Tout travail mérite salaire, se disent un jour les bénévoles. Cette maxime tend à devenir une règle. Voyez combien d’actions sociales, de formations sportives, culturelles, d’engagements pour l’environnement sont désormais le fait de professionnels dûment rémunérés, embauchés pour 40 heures ou moins, régulièrement formés et parfaitement assurés contre les aléas de la vie. Pire, ceux qui voudraient consacrer un peu de temps bénévole aux autres sont confrontés à toute sorte de règlementations, d’exigences professionnelles et personnelles, d’obligations de rendre des comptes et de remplir des formulaires.
Le temps, c’est de l’argent et si l’argent ne fait pas le bonheur, il contribue sûrement au confort de vivre. Les bénévoles sont souvent confrontés au dilemme de devoir sacrifier une (bonne) partie de leur vie et de celle de leur famille à la cause qu’ils chérissent. Et quand la famille est décomposée ou recomposée, le dilemme devient vite un casse-tête. Sans parler du travail qui pompe et qui épuise.

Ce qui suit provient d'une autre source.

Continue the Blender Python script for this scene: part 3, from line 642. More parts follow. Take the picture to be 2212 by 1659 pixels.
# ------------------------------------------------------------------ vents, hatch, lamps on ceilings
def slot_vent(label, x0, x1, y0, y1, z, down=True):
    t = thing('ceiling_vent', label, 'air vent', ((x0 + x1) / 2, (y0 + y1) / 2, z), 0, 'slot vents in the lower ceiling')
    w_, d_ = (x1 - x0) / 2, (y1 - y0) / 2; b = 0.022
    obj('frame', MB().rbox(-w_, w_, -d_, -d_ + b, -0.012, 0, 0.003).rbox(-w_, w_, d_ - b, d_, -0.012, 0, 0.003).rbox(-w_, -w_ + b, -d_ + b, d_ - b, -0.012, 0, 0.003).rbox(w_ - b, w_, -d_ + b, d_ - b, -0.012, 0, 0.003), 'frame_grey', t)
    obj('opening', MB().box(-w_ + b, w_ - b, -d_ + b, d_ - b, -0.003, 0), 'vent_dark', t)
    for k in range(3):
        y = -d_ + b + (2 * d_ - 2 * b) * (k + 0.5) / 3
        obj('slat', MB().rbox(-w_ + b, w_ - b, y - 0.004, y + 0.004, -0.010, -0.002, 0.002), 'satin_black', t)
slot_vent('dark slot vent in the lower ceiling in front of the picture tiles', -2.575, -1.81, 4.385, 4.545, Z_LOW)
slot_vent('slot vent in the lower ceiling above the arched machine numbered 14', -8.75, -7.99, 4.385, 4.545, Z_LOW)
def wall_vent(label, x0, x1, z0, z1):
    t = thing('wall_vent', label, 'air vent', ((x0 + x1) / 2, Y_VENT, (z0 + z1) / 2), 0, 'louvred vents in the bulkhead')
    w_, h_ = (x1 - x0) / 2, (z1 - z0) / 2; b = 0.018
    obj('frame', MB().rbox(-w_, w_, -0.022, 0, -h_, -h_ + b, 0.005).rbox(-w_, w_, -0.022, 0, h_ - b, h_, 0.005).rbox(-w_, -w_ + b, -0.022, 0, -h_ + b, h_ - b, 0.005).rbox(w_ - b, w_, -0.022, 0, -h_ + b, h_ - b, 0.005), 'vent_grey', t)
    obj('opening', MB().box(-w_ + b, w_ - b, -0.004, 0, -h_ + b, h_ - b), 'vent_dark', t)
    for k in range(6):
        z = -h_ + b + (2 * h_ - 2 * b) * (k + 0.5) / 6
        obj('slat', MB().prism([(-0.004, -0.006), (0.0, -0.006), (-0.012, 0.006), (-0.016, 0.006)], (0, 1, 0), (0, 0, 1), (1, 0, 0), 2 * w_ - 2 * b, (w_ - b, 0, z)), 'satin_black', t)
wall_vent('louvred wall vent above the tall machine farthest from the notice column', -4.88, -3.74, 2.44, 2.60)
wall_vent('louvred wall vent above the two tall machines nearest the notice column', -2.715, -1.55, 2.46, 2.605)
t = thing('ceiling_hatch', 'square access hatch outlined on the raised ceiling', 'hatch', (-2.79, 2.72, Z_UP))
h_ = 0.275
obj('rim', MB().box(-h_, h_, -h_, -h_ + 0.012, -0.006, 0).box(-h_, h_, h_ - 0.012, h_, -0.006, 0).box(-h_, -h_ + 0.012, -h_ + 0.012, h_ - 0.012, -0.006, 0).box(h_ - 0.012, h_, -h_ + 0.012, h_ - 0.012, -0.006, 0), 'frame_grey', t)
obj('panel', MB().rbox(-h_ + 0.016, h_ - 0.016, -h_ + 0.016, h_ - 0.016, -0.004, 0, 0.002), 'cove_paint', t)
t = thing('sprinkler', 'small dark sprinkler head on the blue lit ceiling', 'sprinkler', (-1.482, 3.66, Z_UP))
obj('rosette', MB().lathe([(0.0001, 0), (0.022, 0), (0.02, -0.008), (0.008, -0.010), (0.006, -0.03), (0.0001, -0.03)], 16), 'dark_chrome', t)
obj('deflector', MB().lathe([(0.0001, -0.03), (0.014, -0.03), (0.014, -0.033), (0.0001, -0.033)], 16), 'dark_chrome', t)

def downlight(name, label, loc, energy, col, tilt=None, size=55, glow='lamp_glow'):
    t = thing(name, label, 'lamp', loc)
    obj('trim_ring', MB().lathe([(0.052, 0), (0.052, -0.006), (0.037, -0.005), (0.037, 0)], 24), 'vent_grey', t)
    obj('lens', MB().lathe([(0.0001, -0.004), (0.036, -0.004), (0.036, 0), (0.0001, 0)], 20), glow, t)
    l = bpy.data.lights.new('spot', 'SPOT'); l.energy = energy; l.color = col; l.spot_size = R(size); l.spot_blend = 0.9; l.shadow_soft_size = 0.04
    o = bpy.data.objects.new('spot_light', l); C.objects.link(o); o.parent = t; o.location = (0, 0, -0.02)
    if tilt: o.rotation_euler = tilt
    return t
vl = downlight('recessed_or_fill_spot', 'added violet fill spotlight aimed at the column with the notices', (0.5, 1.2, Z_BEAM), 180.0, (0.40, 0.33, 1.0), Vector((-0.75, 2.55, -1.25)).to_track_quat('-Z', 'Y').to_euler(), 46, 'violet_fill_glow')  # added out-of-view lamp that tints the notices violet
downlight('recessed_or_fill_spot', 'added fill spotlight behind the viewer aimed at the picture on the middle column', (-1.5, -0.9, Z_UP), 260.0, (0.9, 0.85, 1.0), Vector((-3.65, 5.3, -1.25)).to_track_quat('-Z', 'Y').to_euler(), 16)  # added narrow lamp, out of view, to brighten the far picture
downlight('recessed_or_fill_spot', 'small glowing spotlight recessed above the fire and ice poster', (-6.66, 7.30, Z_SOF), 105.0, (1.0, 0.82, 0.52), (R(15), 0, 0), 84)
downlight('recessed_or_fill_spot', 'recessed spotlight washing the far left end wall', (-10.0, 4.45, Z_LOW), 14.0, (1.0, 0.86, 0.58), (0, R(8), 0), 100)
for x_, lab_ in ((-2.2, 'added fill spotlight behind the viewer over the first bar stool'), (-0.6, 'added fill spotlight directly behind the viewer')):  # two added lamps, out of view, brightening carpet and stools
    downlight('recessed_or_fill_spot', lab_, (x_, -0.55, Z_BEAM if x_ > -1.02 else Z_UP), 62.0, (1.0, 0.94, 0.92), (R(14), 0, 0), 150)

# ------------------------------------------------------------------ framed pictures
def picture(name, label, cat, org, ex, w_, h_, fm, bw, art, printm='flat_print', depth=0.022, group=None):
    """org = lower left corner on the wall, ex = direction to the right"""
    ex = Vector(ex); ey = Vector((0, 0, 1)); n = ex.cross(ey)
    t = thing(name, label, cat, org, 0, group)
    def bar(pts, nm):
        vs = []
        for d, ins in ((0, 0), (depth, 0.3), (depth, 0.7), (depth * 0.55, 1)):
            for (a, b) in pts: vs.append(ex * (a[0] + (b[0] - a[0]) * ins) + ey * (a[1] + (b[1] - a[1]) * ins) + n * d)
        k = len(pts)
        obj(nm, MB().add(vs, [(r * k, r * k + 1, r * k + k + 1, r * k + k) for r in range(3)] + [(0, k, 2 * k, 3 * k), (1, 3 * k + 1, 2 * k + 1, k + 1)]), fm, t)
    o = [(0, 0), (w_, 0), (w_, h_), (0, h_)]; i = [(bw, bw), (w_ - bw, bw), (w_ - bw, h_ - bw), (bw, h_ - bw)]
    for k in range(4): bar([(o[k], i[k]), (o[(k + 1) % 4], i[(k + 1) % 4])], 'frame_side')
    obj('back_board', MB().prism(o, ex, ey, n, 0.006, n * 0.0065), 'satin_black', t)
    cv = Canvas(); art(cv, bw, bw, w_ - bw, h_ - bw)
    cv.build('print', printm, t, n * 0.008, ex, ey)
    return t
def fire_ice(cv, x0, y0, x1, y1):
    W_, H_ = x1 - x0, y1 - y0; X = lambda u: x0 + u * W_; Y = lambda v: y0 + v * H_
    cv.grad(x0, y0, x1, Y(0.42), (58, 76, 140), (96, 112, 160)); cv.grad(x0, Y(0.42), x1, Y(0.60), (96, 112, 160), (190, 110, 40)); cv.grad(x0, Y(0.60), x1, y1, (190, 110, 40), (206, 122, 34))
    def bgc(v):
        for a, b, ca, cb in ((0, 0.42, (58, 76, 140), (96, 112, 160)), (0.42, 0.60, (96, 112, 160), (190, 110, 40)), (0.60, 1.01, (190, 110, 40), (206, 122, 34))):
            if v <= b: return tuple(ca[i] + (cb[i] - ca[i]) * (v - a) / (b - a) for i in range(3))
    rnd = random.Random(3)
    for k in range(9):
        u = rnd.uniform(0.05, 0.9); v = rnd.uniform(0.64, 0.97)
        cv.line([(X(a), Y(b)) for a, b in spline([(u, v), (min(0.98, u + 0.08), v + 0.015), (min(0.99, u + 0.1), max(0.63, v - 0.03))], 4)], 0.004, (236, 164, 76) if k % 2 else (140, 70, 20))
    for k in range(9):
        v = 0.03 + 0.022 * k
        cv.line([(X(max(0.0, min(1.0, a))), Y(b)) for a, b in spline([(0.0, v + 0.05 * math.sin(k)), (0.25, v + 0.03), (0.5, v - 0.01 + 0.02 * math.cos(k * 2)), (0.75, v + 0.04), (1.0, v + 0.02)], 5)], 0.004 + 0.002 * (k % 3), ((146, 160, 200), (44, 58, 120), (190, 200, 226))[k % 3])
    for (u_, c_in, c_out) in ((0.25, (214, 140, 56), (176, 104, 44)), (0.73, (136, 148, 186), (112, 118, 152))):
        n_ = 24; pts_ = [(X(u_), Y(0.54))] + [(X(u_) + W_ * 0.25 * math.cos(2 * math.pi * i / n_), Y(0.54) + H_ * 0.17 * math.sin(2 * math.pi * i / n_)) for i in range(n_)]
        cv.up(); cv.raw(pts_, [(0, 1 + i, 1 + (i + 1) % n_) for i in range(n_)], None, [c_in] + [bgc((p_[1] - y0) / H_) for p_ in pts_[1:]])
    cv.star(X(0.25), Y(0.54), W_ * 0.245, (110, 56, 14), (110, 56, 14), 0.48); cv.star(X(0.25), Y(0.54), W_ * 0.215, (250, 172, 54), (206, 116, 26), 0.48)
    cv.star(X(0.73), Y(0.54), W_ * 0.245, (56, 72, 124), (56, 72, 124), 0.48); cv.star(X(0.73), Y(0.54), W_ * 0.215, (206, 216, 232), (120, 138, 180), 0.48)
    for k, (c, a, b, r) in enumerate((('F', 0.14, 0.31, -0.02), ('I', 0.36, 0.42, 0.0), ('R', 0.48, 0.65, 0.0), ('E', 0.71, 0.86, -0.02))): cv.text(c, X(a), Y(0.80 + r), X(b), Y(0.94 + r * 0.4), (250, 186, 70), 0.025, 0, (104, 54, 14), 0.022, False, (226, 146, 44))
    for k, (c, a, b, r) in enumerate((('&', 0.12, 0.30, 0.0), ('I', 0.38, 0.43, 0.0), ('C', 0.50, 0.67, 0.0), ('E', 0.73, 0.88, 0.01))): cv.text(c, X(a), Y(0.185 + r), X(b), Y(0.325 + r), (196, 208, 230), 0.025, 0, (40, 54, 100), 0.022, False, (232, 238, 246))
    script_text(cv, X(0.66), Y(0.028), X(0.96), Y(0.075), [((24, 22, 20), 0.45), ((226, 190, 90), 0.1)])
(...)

Toute vérité n’est pas bonne à dire. Cette autre maxime semble à nouveau s’imposer. Le procès Mila en cours en France voit s’affronter deux libertés d’expression: la noble, celle de Mila de critiquer la religion et l’odieuse, celle des accusés qui considèrent que l’appel au meurtre contre la blogueuse relève de leur liberté d’expression. Sidérant. Mais tellement évocateur d’une société où des jeunes se font désormais censeurs comme l’explique encore ce matin l’avocat Richard Malka au micro de France Culture.
Ajout du 24 juin:
* Des réfractaires à la subvention publique dont des petits éditeurs de journaux gratuits en ligne lancent un référendum contre la manne fédérale. (Lire Le Temps du 17 juin et le magazine Persönlich) et là Bruno Hug, son ancien propriétaire membre de la bande des trois référendaires)
** Le national corrigera-t-il le vote des Etats qui a supprimé l’adverbe « particulièrement » devant le mot grave dans le cas des mesures provisionnels qu’un tiers qui s’estime mis en cause peut demander à un juge? C’est ce qu’espère la gauche. L’affaire a même suscité un éditorial de l’éditeur de La Tribune de Genève et patron de TX Group Pietro Supino.
15:42 | Lien permanent | Commentaires (2)
Commentaires
Vous, les journalistes, vous vous êtes moqués, ou vous avez tout simplement ignorés les taxis lorsqu'ils ont subi l'invasion de Uber.
Nous vous avions avertis. Nous étions les premiers.
Ne venez pas pleurer.
Il ne vous reste plus qu'à plier, obéir et diffuser la doxa ou disparaître.
Honte à vous !
Écrit par : Pierre Jenni | 24/06/2021
Les journaux indépendants disparaissent un a un. Quant aux survivants, sauf exception, ne survivent-ils pas seulement par le nom puisque devenant des parcelles de conglomérats dont l`unique but est de vendre de la pub, ce qui limite a sa maniere la liberté d`expression ? Cette dégradation du journalisme aboutit au minimalisme et la pruderie dans le traitement des sujets et les lecteurs en viennent a oublier ce qu`était le journalisme de qualité auparavant.